I find it embarrassing that some gay Britons have the audacity to bitch about equality when a sizeable portion of our American cousins are forced to hide who they are for fear of being bludgeoned to death by some bigoted arseholes. Yes there are places in the UK where discretion is the better part of valour, but by comparison we live in a much better place.

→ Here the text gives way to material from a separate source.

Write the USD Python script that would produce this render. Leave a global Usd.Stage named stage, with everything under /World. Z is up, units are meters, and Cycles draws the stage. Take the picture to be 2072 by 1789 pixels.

Yes, we have to have a year-long dry spell before donating blood, but compare that to the barbaric “Don’t ask, don’t tell” policy that was only just repealed in the US and consider yourselves lucky. End rant.
Lefty
@James: With respect, I think there have been recent cases in the UK of gay people either being murdered or driven to suicide (possibly) for being gay. I also think the distinction between the ban on donating blood and DADT is completely arbitrary. Both are based on governmental bigotry based on stereotypes.
M Worth
Gay marriage is definitely coming. The Conservatives backbenchers don’t seem that fussed, I think they’re just going through the motions.
James
@Lefty: Actually I agree about the “arbitrary” thing. Dunno what I was thinking other than to stick two things together and hope they made a cohesive point. I suppose my opinion does come from a fairly lofty position: I’ve never lived in a place where my lifestyle made a difference to how people treated me and I’ve had good role-models to guide me away from the “bad” side of town. I hope that the Conservatives decide to implement it, but if they don’t then the next government will lest they lose the all important Pink Vote.